Spot each line that carries the word "scene"; copy those lines.
begin Recorded data
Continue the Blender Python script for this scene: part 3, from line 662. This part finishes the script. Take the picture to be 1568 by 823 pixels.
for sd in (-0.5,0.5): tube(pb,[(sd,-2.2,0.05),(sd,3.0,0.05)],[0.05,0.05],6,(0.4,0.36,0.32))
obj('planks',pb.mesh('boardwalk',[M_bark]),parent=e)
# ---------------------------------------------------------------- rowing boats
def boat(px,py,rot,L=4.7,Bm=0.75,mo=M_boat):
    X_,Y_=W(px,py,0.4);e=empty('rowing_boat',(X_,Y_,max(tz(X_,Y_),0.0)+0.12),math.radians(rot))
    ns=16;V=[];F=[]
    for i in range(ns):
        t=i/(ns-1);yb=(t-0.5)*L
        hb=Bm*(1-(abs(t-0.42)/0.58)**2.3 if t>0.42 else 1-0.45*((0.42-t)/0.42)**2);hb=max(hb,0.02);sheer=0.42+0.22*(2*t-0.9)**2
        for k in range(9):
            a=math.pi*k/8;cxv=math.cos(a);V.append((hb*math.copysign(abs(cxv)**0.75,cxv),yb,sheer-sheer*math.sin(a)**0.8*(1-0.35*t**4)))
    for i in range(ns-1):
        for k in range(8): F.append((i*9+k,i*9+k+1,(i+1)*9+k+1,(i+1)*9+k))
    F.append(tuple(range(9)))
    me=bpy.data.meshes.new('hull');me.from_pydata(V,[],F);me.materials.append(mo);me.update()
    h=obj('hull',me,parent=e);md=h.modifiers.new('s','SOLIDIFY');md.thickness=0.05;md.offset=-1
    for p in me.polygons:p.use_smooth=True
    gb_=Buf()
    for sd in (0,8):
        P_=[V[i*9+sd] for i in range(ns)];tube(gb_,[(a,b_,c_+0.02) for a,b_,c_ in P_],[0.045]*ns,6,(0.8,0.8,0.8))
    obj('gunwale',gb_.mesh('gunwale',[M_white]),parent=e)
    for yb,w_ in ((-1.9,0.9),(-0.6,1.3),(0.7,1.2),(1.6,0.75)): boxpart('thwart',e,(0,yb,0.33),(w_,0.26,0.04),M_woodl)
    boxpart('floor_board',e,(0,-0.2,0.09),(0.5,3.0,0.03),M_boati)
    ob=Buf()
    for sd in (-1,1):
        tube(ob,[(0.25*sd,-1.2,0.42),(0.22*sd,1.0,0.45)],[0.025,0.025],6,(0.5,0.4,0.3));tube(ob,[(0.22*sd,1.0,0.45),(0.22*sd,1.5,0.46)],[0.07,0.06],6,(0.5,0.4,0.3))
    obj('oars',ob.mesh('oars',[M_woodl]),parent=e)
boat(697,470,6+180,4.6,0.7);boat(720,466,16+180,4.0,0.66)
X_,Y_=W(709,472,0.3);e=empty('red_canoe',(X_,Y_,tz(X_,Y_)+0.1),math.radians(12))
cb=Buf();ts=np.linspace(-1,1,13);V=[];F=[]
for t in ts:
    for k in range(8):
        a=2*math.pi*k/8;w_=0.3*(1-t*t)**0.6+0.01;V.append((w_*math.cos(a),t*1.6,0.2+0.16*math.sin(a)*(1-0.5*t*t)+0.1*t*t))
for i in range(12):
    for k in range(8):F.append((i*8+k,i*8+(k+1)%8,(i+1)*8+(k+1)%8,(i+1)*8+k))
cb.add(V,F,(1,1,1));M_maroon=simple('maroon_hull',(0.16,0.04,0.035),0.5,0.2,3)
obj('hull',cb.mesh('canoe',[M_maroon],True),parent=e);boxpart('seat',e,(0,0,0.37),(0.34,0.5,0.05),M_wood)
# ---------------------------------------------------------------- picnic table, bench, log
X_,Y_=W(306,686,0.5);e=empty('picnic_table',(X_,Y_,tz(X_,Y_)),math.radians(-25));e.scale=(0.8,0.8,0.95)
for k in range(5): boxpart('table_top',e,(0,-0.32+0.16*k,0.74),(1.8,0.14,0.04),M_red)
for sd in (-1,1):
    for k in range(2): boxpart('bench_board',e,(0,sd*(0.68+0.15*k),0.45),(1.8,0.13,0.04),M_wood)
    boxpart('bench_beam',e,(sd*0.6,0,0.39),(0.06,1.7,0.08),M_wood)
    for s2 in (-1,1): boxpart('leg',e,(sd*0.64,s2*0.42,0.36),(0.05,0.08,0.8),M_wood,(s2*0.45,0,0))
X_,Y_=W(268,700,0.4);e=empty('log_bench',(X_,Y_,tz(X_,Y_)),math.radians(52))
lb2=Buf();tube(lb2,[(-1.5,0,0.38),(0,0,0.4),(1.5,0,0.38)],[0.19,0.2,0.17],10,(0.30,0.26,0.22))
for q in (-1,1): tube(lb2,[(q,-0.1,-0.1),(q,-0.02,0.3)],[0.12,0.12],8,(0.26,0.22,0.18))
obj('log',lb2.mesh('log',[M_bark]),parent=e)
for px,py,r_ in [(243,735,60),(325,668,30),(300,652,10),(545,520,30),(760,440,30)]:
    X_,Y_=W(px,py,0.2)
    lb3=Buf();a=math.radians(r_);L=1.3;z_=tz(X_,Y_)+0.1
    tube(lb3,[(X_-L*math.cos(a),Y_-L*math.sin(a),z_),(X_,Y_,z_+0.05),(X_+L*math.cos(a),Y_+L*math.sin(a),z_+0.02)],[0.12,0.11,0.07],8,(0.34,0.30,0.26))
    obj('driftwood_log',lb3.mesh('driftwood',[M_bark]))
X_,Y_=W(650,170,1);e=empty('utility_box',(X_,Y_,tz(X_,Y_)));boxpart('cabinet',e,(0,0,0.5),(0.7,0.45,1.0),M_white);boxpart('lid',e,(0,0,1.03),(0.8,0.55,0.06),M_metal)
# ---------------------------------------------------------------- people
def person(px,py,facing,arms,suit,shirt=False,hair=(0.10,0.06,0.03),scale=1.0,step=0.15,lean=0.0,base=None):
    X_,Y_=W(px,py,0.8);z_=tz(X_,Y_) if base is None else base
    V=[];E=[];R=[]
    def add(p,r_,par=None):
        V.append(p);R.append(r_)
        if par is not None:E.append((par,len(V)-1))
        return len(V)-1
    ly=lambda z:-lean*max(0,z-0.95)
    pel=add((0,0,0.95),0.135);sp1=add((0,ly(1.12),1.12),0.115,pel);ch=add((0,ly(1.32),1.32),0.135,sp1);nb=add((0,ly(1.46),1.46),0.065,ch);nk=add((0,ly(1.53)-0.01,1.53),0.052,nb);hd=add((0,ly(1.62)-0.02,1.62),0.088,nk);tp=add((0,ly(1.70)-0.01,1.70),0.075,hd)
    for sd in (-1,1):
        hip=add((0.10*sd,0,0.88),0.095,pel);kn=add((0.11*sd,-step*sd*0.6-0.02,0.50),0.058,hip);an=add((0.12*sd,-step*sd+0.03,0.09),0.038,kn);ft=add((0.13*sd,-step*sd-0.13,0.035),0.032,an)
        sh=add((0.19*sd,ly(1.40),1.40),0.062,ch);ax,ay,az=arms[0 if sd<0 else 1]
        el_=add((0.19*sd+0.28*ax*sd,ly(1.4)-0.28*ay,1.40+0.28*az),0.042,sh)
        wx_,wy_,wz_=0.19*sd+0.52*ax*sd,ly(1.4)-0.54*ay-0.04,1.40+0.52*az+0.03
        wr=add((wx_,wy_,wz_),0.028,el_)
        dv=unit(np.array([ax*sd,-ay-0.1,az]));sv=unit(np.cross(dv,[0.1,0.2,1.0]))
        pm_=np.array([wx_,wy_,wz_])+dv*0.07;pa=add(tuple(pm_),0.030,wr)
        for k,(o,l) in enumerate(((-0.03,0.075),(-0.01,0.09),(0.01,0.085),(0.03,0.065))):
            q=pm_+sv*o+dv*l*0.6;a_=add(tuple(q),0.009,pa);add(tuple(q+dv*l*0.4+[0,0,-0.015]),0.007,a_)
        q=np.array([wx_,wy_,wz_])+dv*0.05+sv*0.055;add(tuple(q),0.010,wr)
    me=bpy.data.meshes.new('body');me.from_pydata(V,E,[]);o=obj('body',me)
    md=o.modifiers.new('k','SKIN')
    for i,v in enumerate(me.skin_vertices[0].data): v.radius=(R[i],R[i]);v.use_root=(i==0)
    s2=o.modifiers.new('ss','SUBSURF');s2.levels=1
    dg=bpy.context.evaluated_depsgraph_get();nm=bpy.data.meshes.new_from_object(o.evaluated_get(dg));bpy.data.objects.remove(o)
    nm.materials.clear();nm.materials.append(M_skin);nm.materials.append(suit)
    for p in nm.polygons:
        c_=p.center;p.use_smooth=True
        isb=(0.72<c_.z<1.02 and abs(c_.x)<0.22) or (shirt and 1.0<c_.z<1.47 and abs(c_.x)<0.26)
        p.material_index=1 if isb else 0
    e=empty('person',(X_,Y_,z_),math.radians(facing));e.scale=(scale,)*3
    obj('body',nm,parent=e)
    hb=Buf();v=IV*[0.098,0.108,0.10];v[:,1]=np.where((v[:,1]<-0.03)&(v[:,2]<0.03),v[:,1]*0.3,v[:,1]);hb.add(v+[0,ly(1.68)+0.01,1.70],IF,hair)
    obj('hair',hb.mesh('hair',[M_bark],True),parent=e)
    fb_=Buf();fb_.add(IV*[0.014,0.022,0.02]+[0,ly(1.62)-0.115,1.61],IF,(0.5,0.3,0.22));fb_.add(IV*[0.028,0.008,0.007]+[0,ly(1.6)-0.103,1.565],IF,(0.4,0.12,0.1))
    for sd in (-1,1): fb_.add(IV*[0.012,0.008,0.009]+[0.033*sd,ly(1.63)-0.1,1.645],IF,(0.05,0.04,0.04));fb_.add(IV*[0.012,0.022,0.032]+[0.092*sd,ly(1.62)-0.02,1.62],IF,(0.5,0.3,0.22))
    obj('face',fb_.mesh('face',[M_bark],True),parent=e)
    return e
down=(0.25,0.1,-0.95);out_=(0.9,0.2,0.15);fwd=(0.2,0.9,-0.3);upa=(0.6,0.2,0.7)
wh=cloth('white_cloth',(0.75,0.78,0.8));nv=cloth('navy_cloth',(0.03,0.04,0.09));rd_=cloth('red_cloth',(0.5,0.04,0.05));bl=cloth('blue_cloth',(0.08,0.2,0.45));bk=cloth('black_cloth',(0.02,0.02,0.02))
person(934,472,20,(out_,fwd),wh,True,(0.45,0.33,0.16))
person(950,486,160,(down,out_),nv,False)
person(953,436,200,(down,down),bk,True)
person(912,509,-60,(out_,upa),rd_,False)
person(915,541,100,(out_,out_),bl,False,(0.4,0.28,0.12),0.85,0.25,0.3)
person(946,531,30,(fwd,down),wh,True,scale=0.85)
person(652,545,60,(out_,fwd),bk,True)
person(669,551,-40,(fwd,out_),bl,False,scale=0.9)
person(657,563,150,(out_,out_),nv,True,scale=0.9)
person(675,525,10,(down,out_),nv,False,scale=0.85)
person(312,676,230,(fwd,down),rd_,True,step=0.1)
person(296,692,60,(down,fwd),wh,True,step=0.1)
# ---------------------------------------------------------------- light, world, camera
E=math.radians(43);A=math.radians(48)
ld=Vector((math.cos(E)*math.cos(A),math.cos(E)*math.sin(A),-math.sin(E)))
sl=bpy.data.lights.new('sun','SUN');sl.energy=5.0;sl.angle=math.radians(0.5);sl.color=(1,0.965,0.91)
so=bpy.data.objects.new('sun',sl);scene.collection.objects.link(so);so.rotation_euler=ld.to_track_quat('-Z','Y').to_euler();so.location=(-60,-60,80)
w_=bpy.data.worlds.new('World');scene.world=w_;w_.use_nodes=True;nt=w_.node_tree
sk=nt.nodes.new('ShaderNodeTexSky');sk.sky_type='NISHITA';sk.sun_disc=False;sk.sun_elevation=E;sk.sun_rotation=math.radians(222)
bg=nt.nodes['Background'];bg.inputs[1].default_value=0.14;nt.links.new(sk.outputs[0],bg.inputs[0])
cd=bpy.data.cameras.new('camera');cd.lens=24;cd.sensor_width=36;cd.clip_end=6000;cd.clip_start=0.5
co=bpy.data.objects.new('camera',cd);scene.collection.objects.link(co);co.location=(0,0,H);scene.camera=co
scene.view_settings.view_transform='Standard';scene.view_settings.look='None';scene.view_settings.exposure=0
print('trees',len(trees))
end Recorded data
◆ Written answer:
Continue the Blender Python script for this scene: part 3, from line 662. This part finishes the script. Take the picture to be 1568 by 823 pixels.
so=bpy.data.objects.new('sun',sl);scene.collection.objects.link(so);so.rotation_euler=ld.to_track_quat('-Z','Y').to_euler();so.location=(-60,-60,80)
w_=bpy.data.worlds.new('World');scene.world=w_;w_.use_nodes=True;nt=w_.node_tree
co=bpy.data.objects.new('camera',cd);scene.collection.objects.link(co);co.location=(0,0,H);scene.camera=co
scene.view_settings.view_transform='Standard';scene.view_settings.look='None';scene.view_settings.exposure=0